Lo proclamaba con pasión incontenta el flamencólogo Agustín Gómez, probablemente el hombre que mejor conozca las incógnitas y los entresijos del arte flamenco. Sus palabras dejan un sabor acídulo, como el de un limón en los labios: “La creatividad, la búsqueda, el intento o ensayo, la apertura a nuevas formas y expresiones siempre es el mayor aliciente de todo arte, pero en el flamenco está resultando un tanto obsesivo”. en este desenfrenado acceso por dar a la caza alcance quizás hayamos perdido el rumbo de lo primigenio, de lo esencial, de lo invisible a los ojos. Lo cierto es que son muchas voces las que proclaman el regreso a lo genuino. “No temamos por el flamenco“, nos advierte Agustín, porque su fuerza radica en la emoción, la fecundidad y la creatividad del pueblo y estas fuentes de riqueza y savia son inagotables, como lo es el agua -la materia- que alimenta los ríos del corazón donde se forja.

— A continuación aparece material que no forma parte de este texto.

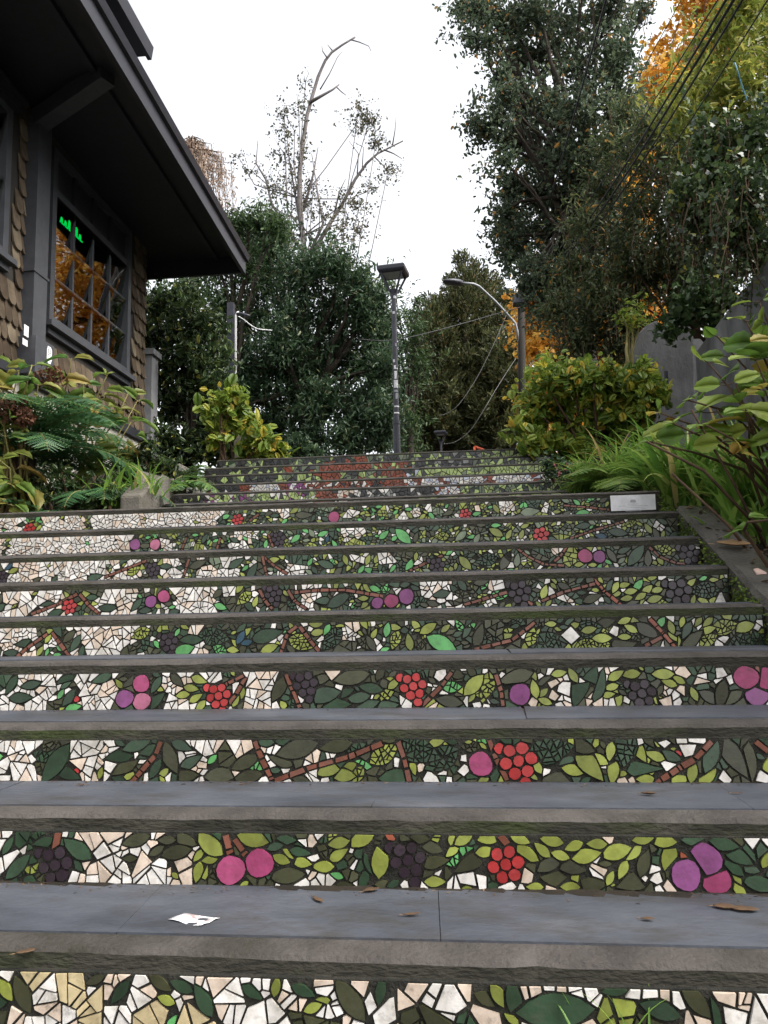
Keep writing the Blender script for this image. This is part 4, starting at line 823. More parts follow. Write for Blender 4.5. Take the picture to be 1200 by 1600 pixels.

Y porque es el corazón el que inspira esta pasión y ternura infinitas, su oleaje alcanza el chasquido fresco de la copla: “Yo me enamoré de noche/ Y la luna me engañó/ Otra vez que me enamore/ Será de día y con sol”, y la profundidad lancinante de la poesía: “Muerto se quedó en la calle/ con un puñal en el pecho/ y no lo conocía nadie”. Pero sobre todo se manifiesta en ese éxtasis de inexplicable armonía que fundiendo en un instante lo profano y lo sacro, lo exotérico y lo misterioso transforma la voz amarga en la sublimada dolencia de una canción popular: “Dale limosna, mujer,/ que no hay en la vida nada/ como la pena de ser/ ciego en Granada”, o en la estremecedora agonía de aquella excepcional cantaora del café teatro del Recreo en la calle del Arco Real, donde tuvo su domicilio social el Centro Filarmónico fundado por Eduardo Lucena, a quien Ricardo de Montis recuerda ciega y cantando: “¡Qué triste la suerte mía!/ Mi canto a nadie conmueve./ Yo soy como el ave fría/ que canta sobre la nieve/ al amanecer el día”. Vida y canto. Fraternidad ardida que restalla en los hombres y mujeres que mantienen eternamente viva la llama del flamenco.